In games, or complex GUI application development, patterns such as central event aggregator/message broker/mediator are powerful patterns to organize N:N relationships. Assembling an asynchronous function pipeline can be even more effective.
Features
- Zero allocation message passing
- Thread-safe
- Pub/Sub, Fan-out
- Async / Non-async handlers
- Fast declarative routing pattern with source generator
- Naive event handler pattern
- Async interceptor pipelines
- Parallel, queueing, or other sequential control
- DI friendly. Also support without DI.
- Optional Extensions
Declarative Routing
Message handlers can be defined declaratively by adding attribute to the class declaration.
[Routes]
[Filter(typeof(Logging))]
[Filter(typeof(ExceptionHandling))]
[Filter(typeof(GameStateUpdating))]
public partial class ExamplePresenter
{
// Declare event handler
[Route]
void On(FooCommand cmd)
{
// Do something ...
}
// Declare event handler (async)
[Route]
async UniTask On(BarCommand cmd)
{
// Do something for await ...
}
// Declare event handler with extra filter
[Route]
[Filter(typeof(ExtraFilter))]
async UniTask On(BuzCommand cmd, CancellationToken cancellation = default)
{
// Do something after all filters runs on.
}
// Declare event handler with specifies behavior when async handlers are executed concurrently
[Route(CommandOrdering.Sequential)]
async UniTask On(BuzCommand cmd, CancellationToken cancellation = default)
{
// Do something after all filters runs on.
}
}
Naive event handler
Similarly, the general pattern of simply registering event handlers is also supported.
// Lambda handlers
var subscription = router.Subscribe<FooCommand>(cmd => { /* ... */ });
// Unsubscribe with `IDisposable`.
subscription.Dispose();
// Subscribe with async
var subscription = router.SubscribeAwait<FooCommand>(async (cmd, cancellationToken) => { /* ... */ }, CommandOrdering.Sequential);
// lambda interceptors
router
.WithFilter<FooCommand>(async (x, context) =>
{
if (condition) await next(x, context);
})
.Subscribe<FooCommand>(cmd => { /* .. */ });
Async interceptor pipeline
Pipelining of async interceptors for published messages is possible. This is a general strong pattern for data exchange.
UniTask Integration
UniTask is a fast async/await extension for Unity. VitalRouter actively supports UniTask.
R3 Integration
R3 is the next generation Reactive Extensions implementation in the C# world. It is an excellent alternative to asynchronous streams, but also an excellent alternative to local events.

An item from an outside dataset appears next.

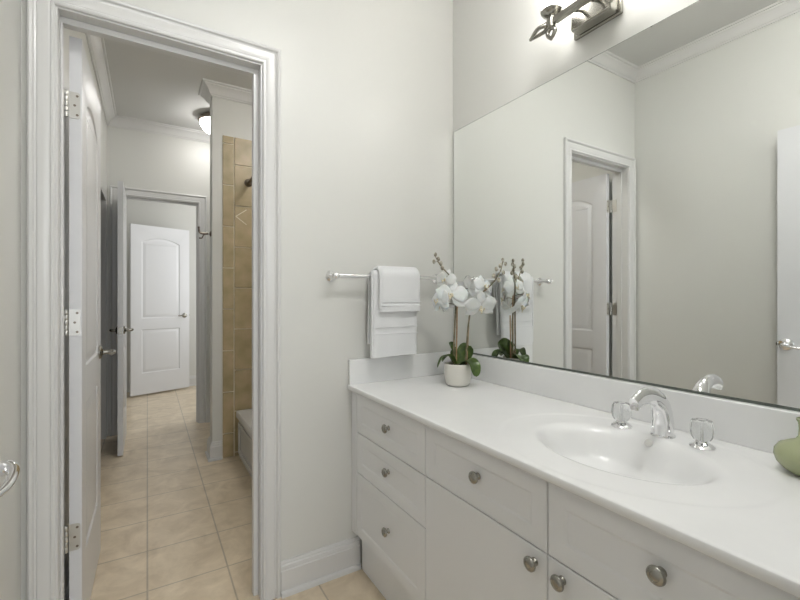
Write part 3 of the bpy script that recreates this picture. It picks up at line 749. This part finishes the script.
def flower(c, facing, size, twist=0, seed=0):
    """phalaenopsis: three sepals behind, two broad petals in front; facing = outward direction in local frame"""
    d = Vector(facing).normalized(); upv = Vector((0, 0, 1)); sx = upv.cross(d).normalized(); sz = d.cross(sx)
    Rm = Matrix((sx, d, sz)).transposed().to_4x4(); Rm = Matrix.Translation(c) @ Rm @ Matrix.Rotation(twist, 4, 'Y')
    bm = B()
    def petal(ang, ln, wd, back, cup):
        n, m_ = 9, 8; rows = []
        for i in range(n+1):
            t = i/n; hw = wd*(math.sin(PI*(.06+.90*t))**.62)*(.55+.6*t if t < .75 else 1.0)*.82
            row = []
            for k in range(m_+1):
                q = k/m_*2-1; x = q*hw; z = t*ln+(-.10*abs(q)*ln*t)
                y = back+cup*ln*(t*t*.9-.25*t)-.10*wd*(q*q)+.035*ln*noise.noise(Vector((q*2.2+seed, t*3, ang)))
                row.append(Vector((x*math.cos(ang)+z*math.sin(ang), y, -x*math.sin(ang)+z*math.cos(ang))))
            rows.append(row)
        f = [[bm.verts.new(p) for p in r] for r in rows]; b_ = [[bm.verts.new(p+Vector((0, -.0009, 0))) for p in r] for r in rows]
        for g_ in (f, b_):
            for a, c_ in zip(g_, g_[1:]):
                for k in range(m_): bm.faces.new((a[k], a[k+1], c_[k+1], c_[k]))
        for i in range(n):
            for k in (0, m_): bm.faces.new((f[i][k], f[i+1][k], b_[i+1][k], b_[i][k]))
        for i in (0, n):
            for k in range(m_): bm.faces.new((f[i][k], f[i][k+1], b_[i][k+1], b_[i][k]))
    for a in (0, 2.15, -2.15): petal(a, size*.98, size*.40, -.004, -.18)
    for a in (1.32, -1.32): petal(a, size*1.0, size*.66, .002, -.12)
    bm.transform(Rm); f = lob('flower', bm, 'petal', oc, angle=80)
    bm = B(); ball(bm, (0, .006, .002), size*.075, 1, 1.2, 1)
    for s in (-1, 1): tube(bm, [(0, .006, -.003), (s*size*.13, .013, -.008), (s*size*.12, .019, size*.07)], [size*.035, size*.045, size*.02], 8, 3)
    tube(bm, [(0, .006, -.004), (0, .015, -size*.18), (0, .018, -size*.32)], [size*.05, size*.07, size*.02], 8, 3, flat=(1, .5))
    bm.transform(Rm); li = lob('lip', bm, 'lip', f, angle=80)
for c, fc_, sz_, tw_ in (
        ((-.034, -.045, .395), (-.30, -1, .25), .076, .1), ((-.084, -.012, .372), (-.95, -.5, .1), .068, -.2),
        ((-.056, -.010, .462), (-.65, -.8, .25), .056, .15), ((-.066, .030, .350), (-.8, .3, -.2), .054, .1),
        ((.092, -.050, .345), (.15, -1, -.55), .076, -.1), ((.112, -.025, .432), (.65, -.8, .35), .062, .2),
        ((.050, .030, .425), (.2, 1, .1), .060, .0), ((.000, .045, .380), (.0, 1, .0), .060, .2)):
    flower(c, fc_, sz_, tw_, seed=c[0]*100)
    q = min([tuple(v) for v in smooth_path(st1, 4)+smooth_path(st2, 4)], key=lambda p: (Vector(p)-Vector(c)).length)
    bm = B(); mid = (Vector(q)+Vector(c))/2+Vector((0, .003, .006)); e = Vector(c)-Vector(fc_).normalized()*.006
    tube(bm, [q, mid, e], .0015, 6, 4); lob('flower_stalk', bm, 'stem', oc)

# ------------------------------------------------------------------ vase
bm = B(); lathe(bm, [(.028, 0), (.034, .002), (.046, .010), (.056, .022), (.0605, .036), (.0595, .048), (.052, .060), (.038, .068), (.0245, .074), (.0195, .082), (.0185, .098), (.0195, .112), (.0225, .118), (.0225, .121), (.0190, .121), (.0165, .112), (.0155, .09), (0, .085)],
                (1.235, .312, .8208), (0, 0, 1), 56)
v_ = rebase(obj('vase', bm, 'vase', angle=60)); tag(v_, 'squat sage green ceramic bottle vase at the right end of the countertop', 'vase')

VitalRouter supports the ability to work with R3.
MRuby scripting?
It is very powerful if the publishing of commands can be controlled by external data.
For example, when implementing a game scenario, most of the time we do not implement everything in C# scripts. It is common to express large amounts of text data, branching, flag management, etc. in a simple scripting language or data format.
VitalRouter offers an optional package for this purpose before integrating. mruby. (blog / blog (Japanease) )
Fiber in mruby and async/await in C# are fully integrated.
Performance
There is zero extra heap allocation due to publish; if ICommand is struct, no boxing occurs.
Also, if interceptor is used, type-specific allocations occur the first time, but are cached the second and subsequent times.
So it could be used for very granular messaging in games.
Below is a simple synchronous Publish benchmark. Although this benchmark is different from the actual use case, it shows that the performance is very simple, fast, and on the same level as event substitution.
| Method | Mean | Error | StdDev | Median | Gen0 | Allocated |
|---|---|---|---|---|---|---|
| Publish (VitalRouter) | 83.31 ns | 0.802 ns | 0.750 ns | 83.39 ns | - | - |
| Publish (ZeroMessenger) | 48.55 ns | 0.626 ns | 0.585 ns | 48.55 ns | - | - |
| Publish (MessagePipe) | 63.77 ns | 0.853 ns | 0.756 ns | 63.69 ns | - | - |
| Publish (R3 Subject) | 71.61 ns | 1.259 ns | 1.499 ns | 71.51 ns | - | - |
| Publish (System.Reactive Subject) | 76.56 ns | 0.656 ns | 0.582 ns | 76.32 ns | - | - |
| Publish (MediatR) | 260.63 ns | 2.586 ns | 2.419 ns | 260.59 ns | - | 64 B |
| Publish (PubSub) | 515.71 ns | 6.076 ns | 5.683 ns | 516.50 ns | - | 248 B |
| Publish (Prism) | 1,374.80 ns | 39.718 ns | 103.232 ns | 1,334.21 ns | 0.1000 | 1552 B |
By source generator, type of ICommand branches are pre-generated by static type caching. This is particularly fast compared to switch statements and dictionaries.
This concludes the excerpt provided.